The Big Banks are weighing a constitutional challenge to the tax that Obama is proposing to impose, to recover the government’s bailout costs. According to experts consulted by the New York Times the legal theory behind the challenge is “dubious”:
[The Bank’s] primary argument, however, might be that a tax so narrowly focused would penalize a specific group. Legal scholars say the Supreme Court has overturned only a handful of laws on those grounds, and those were typically rules that singled out political outcasts like former members of the Confederacy or people accused of being communists.
The article fails to account for the overriding fact that we are encumbered with a Supreme Court that has a disdain for precedent and a fealty to corporations unlike any court since the early 20th century. John Roberts was appointed not for his socially conservative positions, but for his steadfast support for the American corporation, a support that increases in proportion to the size of the corporation Alito ditto. There’s every reason to believe that the court, as presently constituted, would reach out to use this case as a way to serve its corporate masters and push us back toward the 18th century, where they think we belong.
It happens that the tax is probably the wrong tax for Obama to propose. It would make more sense to pass a transaction tax, a tiny tax on each sale of securities that would have little effect on those of us who buy and sell stock for the long haul, but would have a huge and salutary effect on speculators. Still, the proposed tax is better than nothing.
Whether its the best policy, it is good politics. Consider this, also from the Times:
Republicans have remained unusually silent on the tax, hoping to avoid a choice between supporting a tax increase and defending big bankers.
Yes, indeed.
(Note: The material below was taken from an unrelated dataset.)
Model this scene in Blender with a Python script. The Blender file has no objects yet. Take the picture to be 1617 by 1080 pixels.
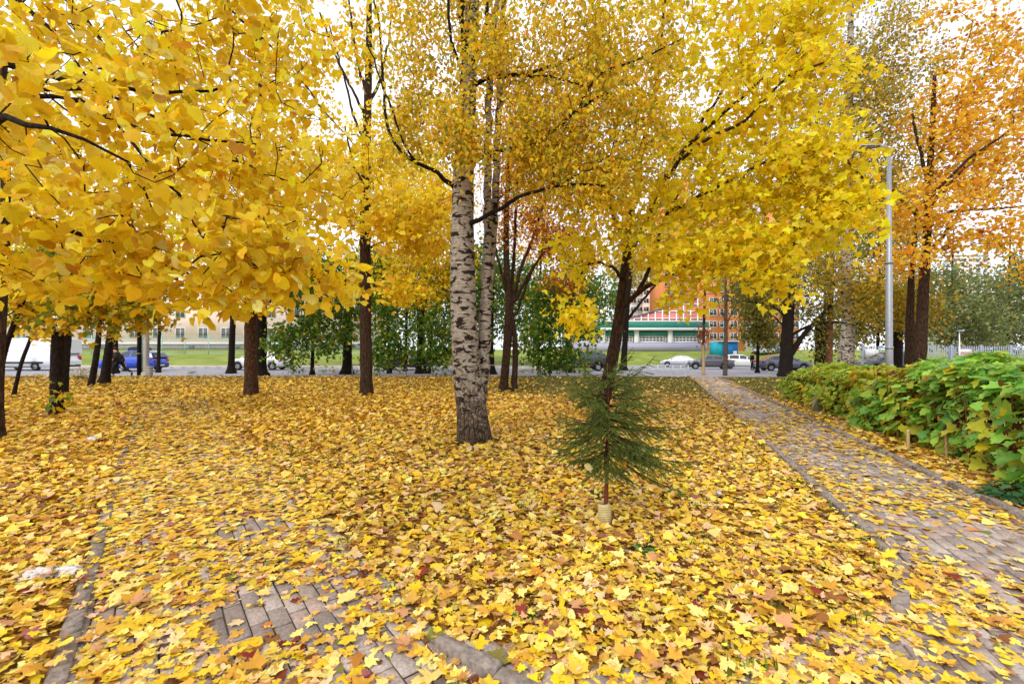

As Jesus said, you can’t serve two masters, and this would give us a great opportunity to see which master, the tea partiers or the bankers, means the most to the Republicans. My prediction: the Republicans have become so inflexibly negative that they will ultimately oppose this bill out of pure instinct. Now, if they can only get Baucus, Nelson and the other so called Democrats to get out of the way, the real Democrats might have a chance to salvage the elections in November.